The Capsule, on the other hand, is a pure delight. In under 40 minutes of its running time, it packs more punch than the above-mentioned dramas put together. Part haute couture fever dream, part allegorical performance and part absurd, neo-gothic fantasy, it drops some edgy commentary on women's essence, sexuality and role in society through the ages, bringing to life several bizarre paintings by the Polish artist and Tsungari's co-writer Aleksandra Waliszewska.


Set in 'a mansion perched on a Cycladic rock', the cyclical story revolves around the daily rituals of six ethereal young ladies (Clémence Poésy of In Bruges fame and Isolda Dychauk from Sokurov's Faust, among the others) supervised by the Mother Superior-like figure (the ominously seductive Ariane Labed from Attenberg). The utterly odd proceedings involve The Exorcist-style head spinning followed by heavy grimacing, late dinners involving raw quail eggs, walking the baby goats and free dancing to the low-key cover of America's A Horse With No Name while wearing a skimpy, movement-restricting 'attire'. Think Hadžihalilović's Innocence playing out in a witches' convent invaded by nightmarish, Bosch-esque visions and you might get the idea of what to expect.

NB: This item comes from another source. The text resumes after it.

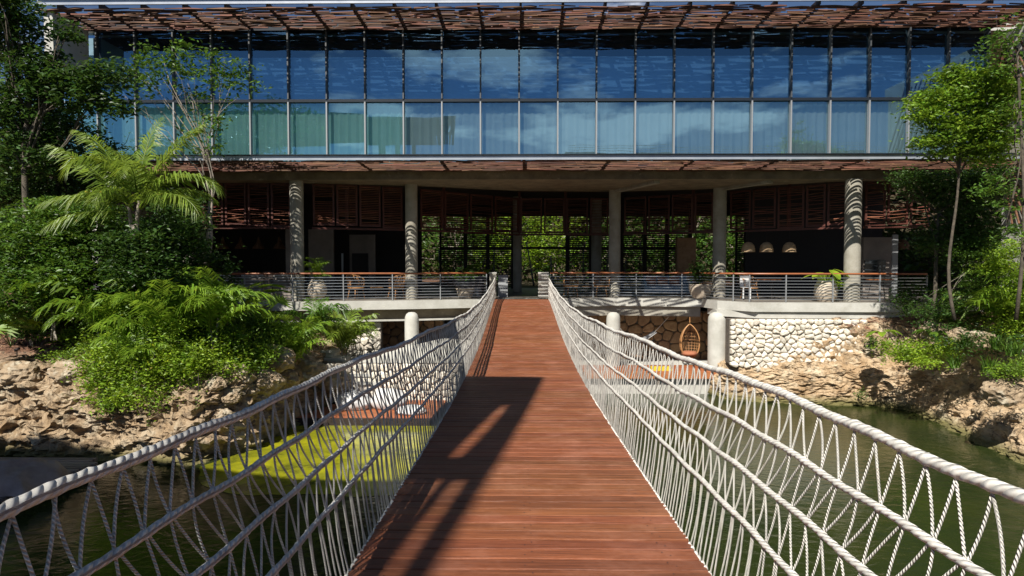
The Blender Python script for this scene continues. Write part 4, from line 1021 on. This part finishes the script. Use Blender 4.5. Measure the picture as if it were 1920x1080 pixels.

Boldly experimenting, eschewing dialogue for the astonishing imagery (kudos to DoP Thimios Bakatakis who also collaborated with Yorgos Lanthimos on Dogtooth and The Lobster) and mystifying soundscapes, Tsangari imbues her work with both twisted, self-conscious humor and surreal, hypnotic atmosphere. Her enigmatic characters - 'born' in the strangest interior places - appear as simultaneously fragile, innocent and capable of realizing their darkest desires confessed in one of the most whimsical scenes. Their costumes carry a symbolic meaning and the same goes for their 'home' and its stone-cold surroundings in which they remain mentally, physically and spiritually entrapped.

This remarkable 'fashion film' is a great companion piece for Lynch's Dior commercial turned mystery Lady Blue Shanghai.